魚住:世界の中で日本は、「質の高い教育をみんなに」という目標を達成できている方なんでしょうか?

吉野:2020年のSDGsに対する各国の達成度合いにおいて、日本は総合で17位。中でも教育は「達成できている」と評価されているのですが、日本国内の「教育」の中身を見ていくと結構課題があって、特に大きなところはジェンダーのところです。ジェンダーについては、以前この番組でもWaffleの田中さんに来ていただいた時にも話しましたが、日本はジェンダーギャップが世界の中で総合で120位、教育分野では92位です。

魚住:ショックでした。

吉野:その田中さんが日本のジェンダーギャップの理由として二点仰っていたことは、一つがジェンダーバイアスで、「女の子だから○○をすべき」、という社会からのバイアスですね。もう一つはマイノリティになりたくない、という女の子自身の主観的な考えですね。

PISAという、OECD加盟国を中心とした15 歳の生徒の読解力、数学的リテラシー、科学的リテラシーなどの学習到達度を調べるテストがあります。その中で「ICT関連の職業に就くこと」に対する期待度合いなども調べていますが、「期待している」と答えた日本の女子高生の割合は3.4%と、63カ国中で最も低かったんです。

魚住:少ないですね。

吉野:はい、高校生の時点で日本と他国で大きな意識の差が出ている訳です。もしIT人材が社会に溢れていればこうしたことも問題ではないかもしれないのですが、経産省によると日本のIT人材は2030年に80万人不足すると言われていますので、国として必要なのがIT人材です。

魚住:そうですね。
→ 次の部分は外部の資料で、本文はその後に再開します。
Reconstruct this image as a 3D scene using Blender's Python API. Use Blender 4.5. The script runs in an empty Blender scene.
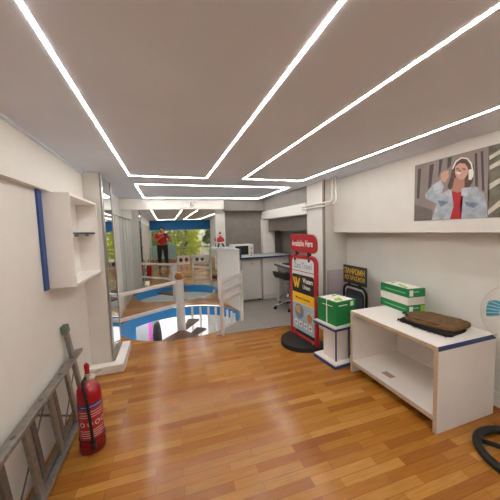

例えばインドとかIT人材がすごく多いので、国内で育てていかないとですね。

吉野:こうした状況において、どういう施策を打っていくのかを皆が考える必要があります。会社であれば全社戦略があって、それを実現するために必要な人材の定義があって、そういう人材を育成・採用するために何をしていくというステップがありますが、IT人材の育成もこうしたステップを強化していく必要があります。